Over pasta and red wine, he urged Bing to write his story and produce a big coffee table book, which would contain all his life’s works. She now remembers him to be a “gentleman of the old world, always fun and properly dressed. He would ask me, ‘Dahlin’ Bing, where are we dining tonight?’”
Art patron Danny Dolor, Zalameda’s friend and collector, takes pride in a painting that the artist gave him for it includes a dedication, written in long hand, that says: “A Danny, Avec tautes mes sinceres amitres. Oscar.” It’s dated 8/20/68. The work was part of the artist’s sailboat series. At home, Dolor has eight Zalamedas that include “Heat of the Night,” depicting a couple making love; “Mango Vendors”; and the “Long Wait,” showing a naked man and a woman taking a rest from their nocturnal activities.
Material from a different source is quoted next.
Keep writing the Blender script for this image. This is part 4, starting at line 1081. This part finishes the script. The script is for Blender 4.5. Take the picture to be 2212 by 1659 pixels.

It is said of Oscar that he was a generous man. He is known to have helped in the education of his relatives. His townsmen came, too, to seek his help. He did not refuse them. He was a caring townsman and relative and if they saw his occasional moods or histrionics, expressive as he was, they chalked it up to his artistry.
PARALYZED AFTER A STROKE
When he suffered from a cere-bral stroke that rendered half of his body paralyzed, and his doctor in Manila advised that he be brought home to the province, his kin took care of him. His maternal nephew, Noel Deveza, became his companion at home. It was out of affection that they cared for him. Back in Lucban, he was considered a treasure. In his heyday, he brought friends from Manila for the Pahiyas Festival. They all stayed in the beautiful house that he built.
As the news of his demise circulated, the friends from whose company he retreated at the height of the scandal that rocked Manila’s polite, but sometimes bitchy, society, could only say good words about him. He was, after all, a true friend to them.
They remember that he had come home in the 1960s, after having exhibited in Beirut, Rome, Mexico, Paris, San Francisco, Beverly Hills and New York. His works, moreover, are in the collections of the Guggenheim Foundation, Count of Bourbon-Parma, Baron Alix de Rothschild, Prince Carol de Hohenzollerns, Galerie Jeanne Bucher, among others. They recall that he received such prestigious awards as the Prix de les Critiques I Paris, the Premio Internationale dela Pesca in Italy, the Priz die Lusel in Hamburg, the Art League of California Award in San Francisco, among others. Of course, back home, just recently, he received the Presidential Medal of Merit from then President Gloria Macapagal Arroyo. The collectors, moreover, are taking a second and third look at their Zalamedas, and are trying to determine the difference between the artist’s original works and the similar works of a certain Oscar Salita, who, a collector says, “copied Zalameda but never equaled him.” It is said that Salita was hated and despised by Zalameda, next only to you-know-who.
On the other hand, tongues have begun to wag again. But who cares when, Dahlin’, Zalameda is up there. He loved them and they loved him. In the end, it is all that matters.